*Objective:* Lines containing the word "base" are to be located and copied.

*Dataset section:*
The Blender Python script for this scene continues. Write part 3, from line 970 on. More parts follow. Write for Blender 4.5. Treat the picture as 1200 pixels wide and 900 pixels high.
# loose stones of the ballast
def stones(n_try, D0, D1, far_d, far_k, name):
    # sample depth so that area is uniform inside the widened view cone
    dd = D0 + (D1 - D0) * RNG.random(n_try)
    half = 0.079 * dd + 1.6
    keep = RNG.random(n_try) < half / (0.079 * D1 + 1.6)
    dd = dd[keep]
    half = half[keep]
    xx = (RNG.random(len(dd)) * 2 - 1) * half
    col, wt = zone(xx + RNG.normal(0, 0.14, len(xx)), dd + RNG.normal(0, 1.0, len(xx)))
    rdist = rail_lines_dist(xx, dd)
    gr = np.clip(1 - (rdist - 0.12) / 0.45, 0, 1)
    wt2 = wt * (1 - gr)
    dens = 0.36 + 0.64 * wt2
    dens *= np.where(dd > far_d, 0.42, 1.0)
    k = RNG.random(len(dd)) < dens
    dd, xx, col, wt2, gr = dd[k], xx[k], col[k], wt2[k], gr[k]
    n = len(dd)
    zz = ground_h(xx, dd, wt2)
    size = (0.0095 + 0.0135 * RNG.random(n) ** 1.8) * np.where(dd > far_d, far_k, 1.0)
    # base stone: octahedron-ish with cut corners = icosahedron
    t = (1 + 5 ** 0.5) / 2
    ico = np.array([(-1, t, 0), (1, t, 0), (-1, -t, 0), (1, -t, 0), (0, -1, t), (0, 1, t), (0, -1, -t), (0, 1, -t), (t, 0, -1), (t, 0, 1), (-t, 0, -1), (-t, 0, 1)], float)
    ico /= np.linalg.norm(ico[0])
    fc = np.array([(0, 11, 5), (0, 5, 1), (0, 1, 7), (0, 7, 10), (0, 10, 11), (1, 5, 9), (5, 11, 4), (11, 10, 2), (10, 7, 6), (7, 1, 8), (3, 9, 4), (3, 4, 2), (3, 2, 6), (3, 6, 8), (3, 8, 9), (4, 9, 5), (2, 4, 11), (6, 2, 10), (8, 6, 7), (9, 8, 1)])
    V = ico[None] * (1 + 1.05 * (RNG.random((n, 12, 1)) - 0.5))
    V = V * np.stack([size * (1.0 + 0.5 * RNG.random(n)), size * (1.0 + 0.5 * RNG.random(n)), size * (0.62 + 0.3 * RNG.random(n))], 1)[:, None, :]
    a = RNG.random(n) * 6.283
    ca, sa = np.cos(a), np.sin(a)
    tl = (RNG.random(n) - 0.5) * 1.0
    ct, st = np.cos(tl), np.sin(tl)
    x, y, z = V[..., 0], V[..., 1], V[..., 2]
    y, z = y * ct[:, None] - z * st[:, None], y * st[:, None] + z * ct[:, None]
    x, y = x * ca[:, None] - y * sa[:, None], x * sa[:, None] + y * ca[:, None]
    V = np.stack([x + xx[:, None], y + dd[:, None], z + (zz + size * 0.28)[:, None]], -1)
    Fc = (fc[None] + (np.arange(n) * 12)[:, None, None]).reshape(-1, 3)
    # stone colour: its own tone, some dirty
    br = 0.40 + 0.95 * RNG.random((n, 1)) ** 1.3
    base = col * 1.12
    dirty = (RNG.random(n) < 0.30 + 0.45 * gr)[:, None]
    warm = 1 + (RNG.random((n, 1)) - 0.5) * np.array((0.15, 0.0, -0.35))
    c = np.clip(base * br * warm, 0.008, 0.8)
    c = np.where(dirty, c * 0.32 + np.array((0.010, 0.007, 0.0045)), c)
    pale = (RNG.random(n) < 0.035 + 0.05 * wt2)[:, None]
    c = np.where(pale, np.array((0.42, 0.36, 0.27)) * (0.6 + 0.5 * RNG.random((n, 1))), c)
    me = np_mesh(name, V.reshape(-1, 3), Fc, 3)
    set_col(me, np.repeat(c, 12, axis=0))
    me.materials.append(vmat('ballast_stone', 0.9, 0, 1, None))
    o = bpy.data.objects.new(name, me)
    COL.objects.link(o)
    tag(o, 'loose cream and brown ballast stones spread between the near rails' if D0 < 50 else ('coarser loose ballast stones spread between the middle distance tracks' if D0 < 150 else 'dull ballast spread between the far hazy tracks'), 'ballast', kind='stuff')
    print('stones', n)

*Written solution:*
    # base stone: octahedron-ish with cut corners = icosahedron
    base = col * 1.12
    c = np.clip(base * br * warm, 0.008, 0.8)